QS rankings place UBC first in Canada for social impact, third globally overall

The University of British Columbia ranks first in Canada for social impact and second for environmental impact in the new Quacquarelli Symonds (QS) World University Rankings: Sustainability.

Photo credit: Hover Collective / UBC Brand & Marketing

The University of British Columbia ranks first in Canada for social impact and second for environmental impact in the new Quacquarelli Symonds (QS) World University Rankings: Sustainability.

Globally, the university ranks third for overall impact.

The QS rankings rate more than 700 institutions on their actions to tackle the world’s greatest environmental, social and governance challenges.

“To be recognized as a global leader in sustainability is reflective of UBC’s concerted efforts in this crucial area. We remain committed to advancing sustainability throughout our operations, research and education,” said Interim President and Vice-Chancellor of UBC, Dr. Deborah Buszard.

The rankings assess participating institutions’ social and environmental impacts.

Social impact

UBC ranked first within Canada and tied third globally in one of the subcategories of social impact—creating a climate of social equality in the university’s operations and research.

As part of these efforts, UBC is focused on nine priority areas identified by a task force of students, staff and faculty formed in response to the climate emergency, such as supporting climate initiatives led by Indigenous, Black and people of colour, strengthening climate research and developing partnerships to tackle the climate emergency, and others. The first report on progress against these strategic priority areas is now available.

For example, the university is contributing to a five year research and engagement network to research nature-based solutions to sea-level rise informed by Indigenous knowledge and perspectives.

UBC also ranked 18th globally in knowledge exchange, which measures how the university partners with industry and others to share knowledge and drive educational growth.

“UBC researchers bring interdisciplinary perspectives and partner with industry, government, communities and non-profit organizations to advance research to benefit society. We are continually looking to find ways to support these collaborations most effectively in order to tackle social issues globally and locally,” said Dr. Gail Murphy, vice-president, research and innovation.

UBC continues to support new initiatives and companies founded by UBC researchers, students and postdocs to tackle climate change globally. This includes Carbin Minerals which received recognition and funding from XPRIZE and the Musk Foundation.

Additionally, UBC is committed to supporting students, faculty and staff to attend the annual United Nations Climate Change Conference of the Parties to deepen their understanding of how global climate negotiations work for their research and programs. This November, UBC’s largest ever delegation of students, faculty, and staff will attend the 27th United Nations Climate Change Conference of the Parties (COP27) in Sharm El-Sheikh, Egypt.

Environmental impact

The QS rankings also place UBC in the top 10 within Canada in two subcategories of environmental impact, which evaluates how an institution is prioritizing the environment in its strategy, research and education.

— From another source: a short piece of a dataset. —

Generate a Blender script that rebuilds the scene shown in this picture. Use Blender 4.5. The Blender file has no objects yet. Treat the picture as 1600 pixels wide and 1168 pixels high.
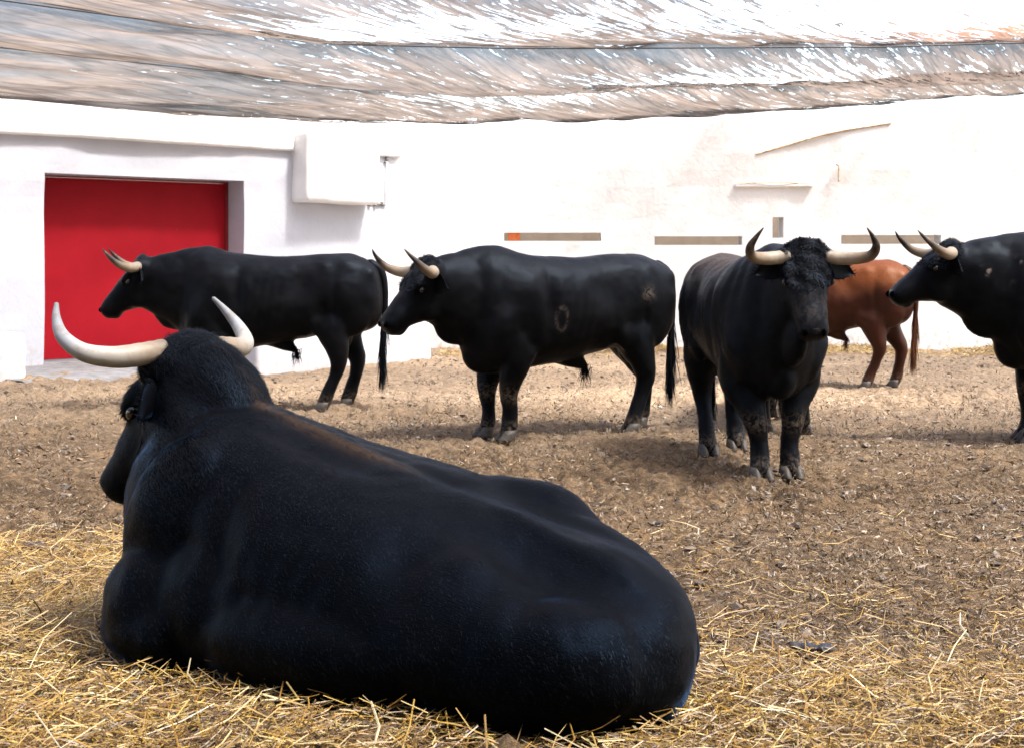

UBC placed eighth in governance and commitment to sustainability in its operations and eighth in sustainable education.

With the Climate Action Plan 2030 (CAP 2030), UBC continues to implement operational initiatives to manage energy use, carbon emissions, water use and waste reduction as well as to enhance the ecology and overall wellbeing of the campus community.

“UBC continues to build on a long legacy of leveraging its institutional and intellectual capacities to advance its ambitious sustainability operational plans, policies and guidelines. We believe that our role as a global leader in sustainability is to demonstrate transformative change that helps to meaningfully address the climate and biodiversity crisis in a just and sustainable way,” said John Madden, director of sustainability and engineering at UBC campus and community planning.

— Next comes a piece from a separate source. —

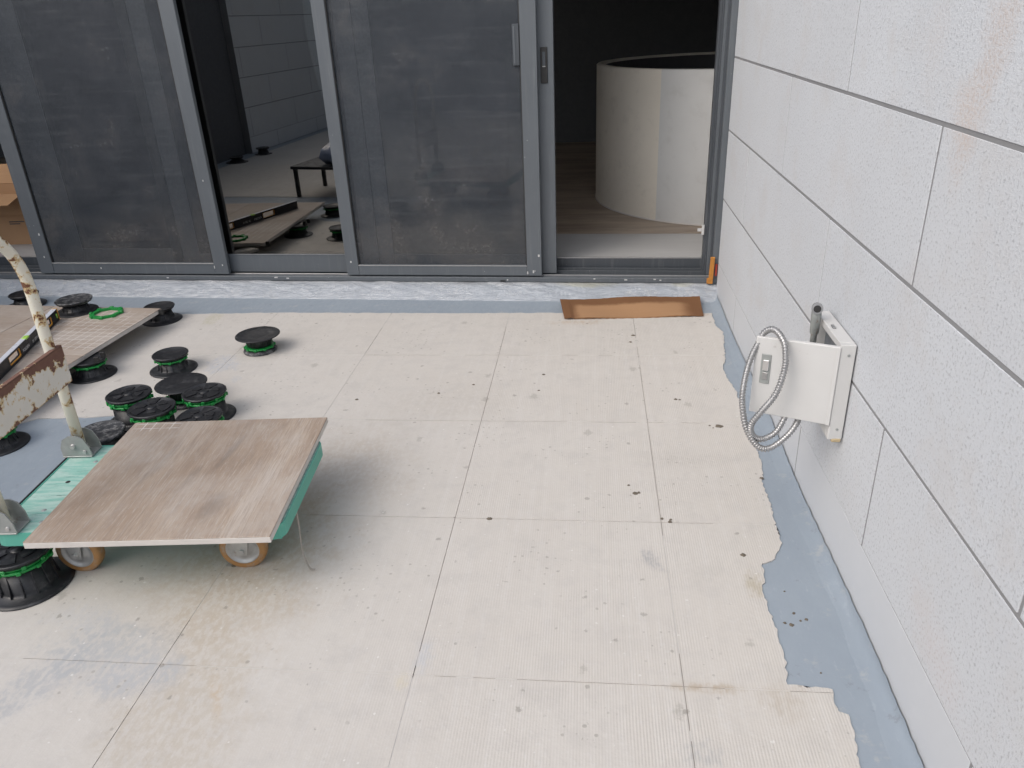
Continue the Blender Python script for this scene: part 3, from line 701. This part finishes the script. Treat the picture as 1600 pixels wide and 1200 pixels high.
sp_.location = (0, 0, -.008); sp_.data.materials[0] = simple('old_sealant', (.45, .36, .22), .8)
for z_ in (.03, .235): MB().tube([(-.020, Y0 - .0015, z_), (-.020, Y0 + .001, z_)], .0035, 10).build('screw', 'galvanised', cab)
dl = .2
da = math.atan2(.073, -.18)
dr = MB().cbox((0, -.006, 0), (dl, .006, .214), .0018).build('door', 'white_paint', cab)
dr.location = (XF + .001, Y0 + .004, .042); dr.rotation_euler = (0, 0, da)
# seen from the hinge the outward face of the open door looks at the viewer (local +y)
lt = MB().cbox((.158, .0062, .088), (.182, .0085, .170), .001).build('latch_plate', 'galvanised', dr)
MB().cbox((.162, .0087, .125), (.177, .0125, .155), .0012).build('push_button', 'chrome', dr)
MB().cbox((.163, .0087, .100), (.176, .0105, .120), .0008).build('latch_lever', 'steel', dr)
MB().cbox((.0, .0062, -.0), (.010, .008, .214), .0008).build('hinge', 'white_paint', dr)
sh = empty('hand_shower', (.60, 1.93, .5), 0, 'metal hand shower with flexible steel hose looped over the cabinet door', 'hand shower')
def inv(o, par): o.matrix_parent_inverse = par.matrix_basis.inverted(); return o
Hd = Vector((.588, 1.945, .545)); Ht = Vector((.590, 1.955, .640))
inv(MB().tube([Hd, Hd + (Ht - Hd) * .25, Hd + (Ht - Hd) * .3, Hd + (Ht - Hd) * .8, Ht], [.008, .008, .0115, .013, .012]).build('handle', 'galvanised', sh), sh)
hd_ = (Vector((-.25, -1, .18))).normalized()
inv(MB().tube([Ht - hd_ * .012, Ht - hd_ * .010, Ht + hd_ * .016, Ht + hd_ * .018], [.008, .013, .0145, .0135], 20).build('spray_head', 'steel', sh), sh)
inv(MB().tube([Ht + hd_ * .0182, Ht + hd_ * .0195], .0095, 18).build('spray_face', 'rubber_black', sh), sh)
inv(MB().cbox((.576, 1.935, .535), (.600, 1.957, .548), .002).build('connector', 'white_paint', sh), sh)
path = [(.588, 1.945, .538), (.585, 1.93, .47), (.56, 1.86, .41), (.535, 1.815, .370), (.505, 1.80, .336), (.468, 1.792, .311), (.439, 1.792, .317), (.412, 1.80, .355), (.398, 1.81, .402), (.394, 1.825, .457), (.408, 1.85, .529), (.430, 1.86, .585), (.444, 1.862, .612), (.462, 1.845, .622), (.478, 1.815, .605), (.483, 1.80, .575), (.482, 1.79, .535), (.466, 1.782, .474), (.435, 1.78, .425), (.415, 1.785, .385), (.425, 1.80, .345), (.452, 1.81, .328), (.485, 1.815, .345), (.508, 1.83, .38), (.54, 1.86, .44), (.585, 1.90, .47), (.625, 1.91, .46)]
sp = smooth_path(path, 10)
inv(MB().tube(sp, .0066, 12).build('hose', 'steel', sh), sh)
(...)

For the first time, UBC has explicitly committed to reducing emissions from extended impact sources beyond the university’s direct control – these include emissions from UBC-related commuting, food systems, waste and materials, and business air travel.

The university offers more than 600 sustainability related courses at the undergraduate and graduate level, and invests in ongoing research that can mitigate the impacts of climate change.

“Students today face the twin crises of the climate emergency and biodiversity loss. To help prepare them, UBC faculty launched a new Bachelor of Sustainability at our Okanagan campus, and a new Climate Studies and Action Certificate in Vancouver. In addition, faculty support, including new Climate Education Grants and the Sustainability Fellows program, is assisting faculty to develop new and revised climate action and sustainability courses.” Linda Nowlan, senior director of Sustainability Hub.

“We look forward to continue leading in addressing sustainability challenges, but understand that we have so much more to do. UBC will continue to work with partners internally and externally to improve and bring benefit to society and our future,” said Dr. Buszard.